Kwame Building Group

As a small business, credibility is everything, and certification can help give architecture, engineering and construction organizations valuable credibility.

Several certifications have been helpful for Kwame Building Group, including the Health-Care Construction Certification through the American Society of Healthcare Engineering (ASHE), American Concrete Institute’s ACI Certification, and Certified Construction Managers’ CCM Certification.

We have invested in having many of our employees go through the certification process while employed with us. However, as a corporation, being an employee stock ownership plan has also been an asset. Owners appreciate that everyone on our team has “skin in the game” as it relates to performance and commitment.

 

 

 

Gregg Schoppman

Principal

FMI Corporation 

There is no shortage of certifications and credentials that will add to a company’s collective résumé. Whether it is LEED professional, Project Management Institute (PMI) certification, Lean Six Sigma Black/Green Belt or an Agile Leader, there are myriad options. However, with time and financial resources being finite, what is the best?

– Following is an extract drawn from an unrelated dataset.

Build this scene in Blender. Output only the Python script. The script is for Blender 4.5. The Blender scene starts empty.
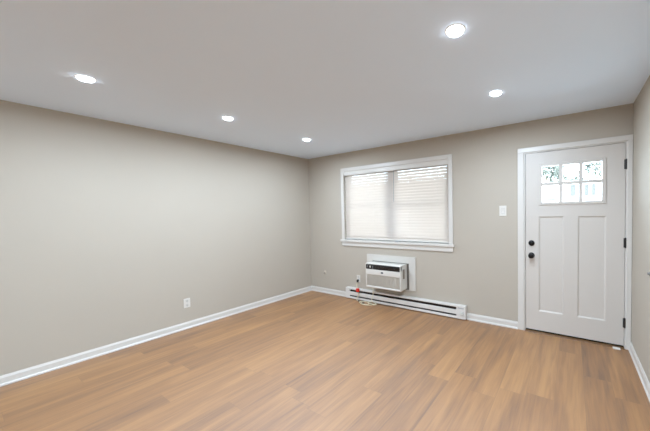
import bpy, bmesh, math, random
from mathutils import Vector, Matrix
sc = bpy.context.scene
C = sc.collection

# ------------------------------------------------------------------ camera, sky, exposure
def make_camera():
    yaw, pitch, roll = -.561198, -.034903, -.018331
    f = Vector((math.sin(yaw)*math.cos(pitch), math.cos(yaw)*math.cos(pitch), math.sin(pitch)))
    r = Vector((math.cos(yaw), -math.sin(yaw), 0)); u = r.cross(f)
    c, s = math.cos(roll), math.sin(roll)
    r2, u2 = c*r+s*u, -s*r+c*u
    cam = bpy.data.cameras.new('camera'); o = bpy.data.objects.new('camera', cam); C.objects.link(o)
    m = Matrix((r2, u2, -f)).transposed().to_4x4(); m.translation = (4.0942, -3.5713, 1.39986)
    o.matrix_world = m
    cam.sensor_fit = 'HORIZONTAL'; cam.sensor_width = 36
    cam.lens = 281.902*36/650
    cam.shift_x = (325-394.769)/650; cam.shift_y = (223.2003-215.5)/650
    cam.clip_start = .02; cam.clip_end = 300
    sc.camera = o
make_camera()

SKY = 14.0
LAMP = 18.0
w = bpy.data.worlds.new('sky'); sc.world = w; w.use_nodes = True
nt = w.node_tree; bgn = nt.nodes['Background']
bgn.inputs['Color'].default_value = (.79, .975, 1.18, 1); bgn.inputs['Strength'].default_value = SKY
sc.view_settings.view_transform = 'Standard'; sc.view_settings.look = 'None'
sc.view_settings.gamma = 1; sc.view_settings.use_curve_mapping = False
sc.view_settings.exposure = 0.19

# ------------------------------------------------------------------ materials
def srgb(r, g, b):
    f = lambda v: (v/255/12.92) if v/255 <= .04045 else ((v/255+.055)/1.055)**2.4
    return (f(r), f(g), f(b), 1)
def mat(name, col, rough=.5, metal=0, spec=.5, noise=0, nscale=8, bump=0, bscale=300, emit=None):
    m = bpy.data.materials.new(name); m.use_nodes = True
    n = m.node_tree.nodes; l = m.node_tree.links; b = n['Principled BSDF']
    b.inputs['Base Color'].default_value = col; b.inputs['Roughness'].default_value = rough
    b.inputs['Metallic'].default_value = metal; b.inputs['Specular IOR Level'].default_value = spec
    tc = n.new('ShaderNodeTexCoord')
    if noise:
        t = n.new('ShaderNodeTexNoise'); t.inputs['Scale'].default_value = nscale; t.inputs['Detail'].default_value = 4
        l.new(tc.outputs['Object'], t.inputs['Vector'])
        mx = n.new('ShaderNodeMix'); mx.data_type = 'RGBA'
        mx.inputs[6].default_value = tuple(c*(1-noise) for c in col[:3])+(1,)
        mx.inputs[7].default_value = tuple(min(1, c*(1+noise)) for c in col[:3])+(1,)
        l.new(t.outputs['Fac'], mx.inputs[0]); l.new(mx.outputs[2], b.inputs['Base Color'])
    if bump:
        t = n.new('ShaderNodeTexNoise'); t.inputs['Scale'].default_value = bscale; t.inputs['Detail'].default_value = 3
        l.new(tc.outputs['Object'], t.inputs['Vector'])
        bp = n.new('ShaderNodeBump'); bp.inputs['Strength'].default_value = bump; bp.inputs['Distance'].default_value = .002
        l.new(t.outputs['Fac'], bp.inputs['Height']); l.new(bp.outputs['Normal'], b.inputs['Normal'])
    if emit:
        b.inputs['Emission Color'].default_value = emit[0]; b.inputs['Emission Strength'].default_value = emit[1]
    return m

M = {}
M['wall'] = mat('greige_paint', srgb(183, 173.5, 160), .75, spec=.3, noise=.012, nscale=3, bump=.12, bscale=500)
M['ceiling'] = mat('ceiling_paint', srgb(227, 240, 255), .9, spec=.2, noise=.008, nscale=4, bump=.1, bscale=400)
M['trim'] = mat('white_trim_paint', srgb(212, 207, 200), .35, noise=.008)
M['door'] = mat('door_paint', srgb(204, 197, 189), .4, noise=.008)
M['black'] = mat('black_metal', srgb(18, 17, 17), .35, metal=.3)
M['hinge'] = mat('dark_bronze', srgb(62, 60, 58), .4, metal=.6)
M['plastic'] = mat('white_plastic', srgb(217, 212, 204), .35, noise=.005)
M['offwhite'] = mat('offwhite_enamel', srgb(208, 204, 196), .4, noise=.01)
M['greymark'] = mat('grey_print', srgb(150, 150, 152), .5)
M['lightmark'] = mat('light_print', srgb(205, 203, 196), .5)
M['screen'] = mat('dark_panel', srgb(26, 22, 20), .35, noise=.1)
M['badge'] = mat('badge_blue', srgb(20, 28, 52), .3)
M['grille'] = mat('grille_grey', srgb(194, 184, 170), .55, noise=.02)
M['grille_dark'] = mat('grille_taupe', srgb(128, 117, 103), .7, noise=.05)  # darker taupe for filter and side vent
M['foam'] = mat('dark_foam', srgb(108, 100, 90), .9, noise=.2, nscale=60)
M['panelwhite'] = mat('cover_panel_paint', srgb(207, 202, 194), .45, noise=.006)
M['heater'] = mat('heater_enamel', srgb(216, 211, 205), .38, noise=.01)
M['slot'] = mat('heater_inside', srgb(48, 31, 18), .7, metal=.0, noise=.3, nscale=30)
M['steel'] = mat('grey_steel', srgb(74, 72, 70), .45, metal=.5, noise=.1)
M['cord'] = mat('beige_cord', srgb(222, 211, 180), .5, noise=.05)
M['nub'] = mat('painted_cover', srgb(194, 182, 168), .6)
M['red'] = mat('red_plastic', srgb(214, 44, 30), .4, noise=.04)
M['greyfit'] = mat('grey_fitting', srgb(128, 126, 122), .45, noise=.05)
M['lens'] = mat('lit_lens', (1, 1, 1, 1), .5, emit=((.94, 1, 1.1, 1), 12.0))
M['threshold'] = mat('oak_threshold', srgb(112, 80, 48), .5, noise=.15, nscale=20)
M['vinyl'] = mat('white_vinyl', srgb(226, 226, 226), .4, noise=.01)
M['siding'] = mat('white_siding', srgb(226, 227, 226), .7, noise=.02, nscale=2)
M['outglass'] = mat('house_glass', srgb(66, 63, 58), .6, noise=.05, nscale=1)
M['roofgrey'] = mat('pale_grey_roof', srgb(86, 87, 88), .6, noise=.05)
M['ground'] = mat('pale_concrete', srgb(214, 213, 208), .9, noise=.08, nscale=1)
M['bark'] = mat('bark', srgb(120, 108, 92), .9, noise=.2, nscale=5)
M['leaf'] = mat('leaf_green', srgb(94, 95, 84), .6, noise=.25, nscale=.7)
M['leaf_pale'] = mat('leaf_pale_green', srgb(100, 102, 92), .6, noise=.25, nscale=.9)

def glass_mat():
    m = bpy.data.materials.new('clear_glass'); m.use_nodes = True
    n = m.node_tree.nodes; l = m.node_tree.links; n.remove(n['Principled BSDF'])
    tr = n.new('ShaderNodeBsdfTransparent'); tr.inputs[0].default_value = (.95, .97, .96, 1)
    gl = n.new('ShaderNodeBsdfGlossy'); gl.inputs['Roughness'].default_value = .02
    fr = n.new('ShaderNodeFresnel'); fr.inputs['IOR'].default_value = 1.45
    mx = n.new('ShaderNodeMixShader')
    l.new(fr.outputs[0], mx.inputs[0]); l.new(tr.outputs[0], mx.inputs[1]); l.new(gl.outputs[0], mx.inputs[2])
    l.new(mx.outputs[0], n['Material Output'].inputs['Surface'])
    return m
M['glass'] = glass_mat()

def slat_mat():
    m = bpy.data.materials.new('translucent_slat'); m.use_nodes = True
    n = m.node_tree.nodes; l = m.node_tree.links; b = n['Principled BSDF']
    b.inputs['Base Color'].default_value = srgb(210, 198, 187); b.inputs['Roughness'].default_value = .45
    t = n.new('ShaderNodeBsdfTranslucent'); t.inputs['Color'].default_value = (.93, .855, .775, 1)
    mx = n.new('ShaderNodeMixShader'); mx.inputs[0].default_value = .085
    l.new(b.outputs[0], mx.inputs[1]); l.new(t.outputs[0], mx.inputs[2])
    l.new(mx.outputs[0], n['Material Output'].inputs['Surface'])
    return m
M['slat'] = slat_mat()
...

Too often, professionals gather credentials based on the current buzzword of the week or a desire to support their individual résumé. But when a firm’s résumé looks like a patchwork quilt of credentials, it begs the question: is the firm actually seeing the use and leveraging this internal storehouse of knowledge?

For instance, if a firm worked exclusively in a niche in which PMI certifications were desired by the customer, and every manager and superintendent was a certified practitioner, one could make a strong argument that there was a valuable return on investment.

This is not to say individuals shouldn’t pursue an interest in other certifications, but the company has to look at certifications, licenses and continuing education as a strategic investment. Another good example is safety. Consider the firms that require OSHA 30 for all associates.

 

Chances are they have a stronger culture of safety, yielding a return that is quantified in more than just recordable hours. Lower premiums, captive insurance program benefits, etc. are all ancillary positives that come from this form of certification. In the end, the most beneficial certification program is the one that most closely ties to the firm’s strategic plan and vision.

If someone wants to be a runner, they can sprint or run a marathon. The training and equipment will certainly look different, but it’s the level of preparation that will help win the race.